• [Task details] Reproduce the top of the data verbatim, through and including the line that contains "hero(862, 620, 372, 'white".

• [Stored records]
____

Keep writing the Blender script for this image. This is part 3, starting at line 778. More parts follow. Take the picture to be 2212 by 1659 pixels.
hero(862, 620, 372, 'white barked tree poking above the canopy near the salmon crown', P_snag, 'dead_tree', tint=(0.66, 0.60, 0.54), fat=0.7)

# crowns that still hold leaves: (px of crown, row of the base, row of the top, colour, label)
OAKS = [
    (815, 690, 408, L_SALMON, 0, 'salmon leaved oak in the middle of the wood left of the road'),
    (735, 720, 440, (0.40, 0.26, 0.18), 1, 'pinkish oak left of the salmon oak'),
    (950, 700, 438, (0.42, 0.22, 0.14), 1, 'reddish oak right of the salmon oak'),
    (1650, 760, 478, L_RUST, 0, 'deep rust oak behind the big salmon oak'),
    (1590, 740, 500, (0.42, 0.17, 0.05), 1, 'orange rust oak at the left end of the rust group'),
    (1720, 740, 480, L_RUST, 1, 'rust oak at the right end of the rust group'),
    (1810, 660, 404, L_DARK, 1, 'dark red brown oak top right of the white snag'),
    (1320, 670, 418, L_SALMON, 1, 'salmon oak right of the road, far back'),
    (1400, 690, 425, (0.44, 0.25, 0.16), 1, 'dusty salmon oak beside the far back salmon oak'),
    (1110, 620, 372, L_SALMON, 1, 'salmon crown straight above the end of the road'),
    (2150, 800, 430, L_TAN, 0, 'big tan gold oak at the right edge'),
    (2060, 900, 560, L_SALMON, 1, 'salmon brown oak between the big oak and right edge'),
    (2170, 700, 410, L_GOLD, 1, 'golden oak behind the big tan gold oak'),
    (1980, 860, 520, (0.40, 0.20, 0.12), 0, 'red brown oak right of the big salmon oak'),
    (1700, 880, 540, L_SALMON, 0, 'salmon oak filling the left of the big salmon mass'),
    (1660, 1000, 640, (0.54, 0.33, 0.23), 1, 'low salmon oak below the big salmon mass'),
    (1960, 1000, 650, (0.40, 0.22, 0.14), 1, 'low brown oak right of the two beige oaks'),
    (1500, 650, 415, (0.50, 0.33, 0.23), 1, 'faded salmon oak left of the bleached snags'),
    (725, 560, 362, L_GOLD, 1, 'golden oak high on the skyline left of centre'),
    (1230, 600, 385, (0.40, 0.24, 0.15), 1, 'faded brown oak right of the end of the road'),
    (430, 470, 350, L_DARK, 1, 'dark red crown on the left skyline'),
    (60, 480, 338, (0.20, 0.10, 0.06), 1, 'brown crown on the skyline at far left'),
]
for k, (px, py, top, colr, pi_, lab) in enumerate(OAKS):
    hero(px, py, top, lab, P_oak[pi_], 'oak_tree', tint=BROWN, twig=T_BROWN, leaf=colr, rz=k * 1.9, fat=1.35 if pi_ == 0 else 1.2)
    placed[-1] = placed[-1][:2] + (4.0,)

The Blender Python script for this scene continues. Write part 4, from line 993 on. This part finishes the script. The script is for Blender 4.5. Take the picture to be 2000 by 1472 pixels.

____

• [Output of the task]
Keep writing the Blender script for this image. This is part 3, starting at line 778. More parts follow. Take the picture to be 2212 by 1659 pixels.
hero(862, 620, 372, 'white barked tree poking above the canopy near the salmon crown', P_snag, 'dead_tree', tint=(0.66, 0.60, 0.54), fat=0.7)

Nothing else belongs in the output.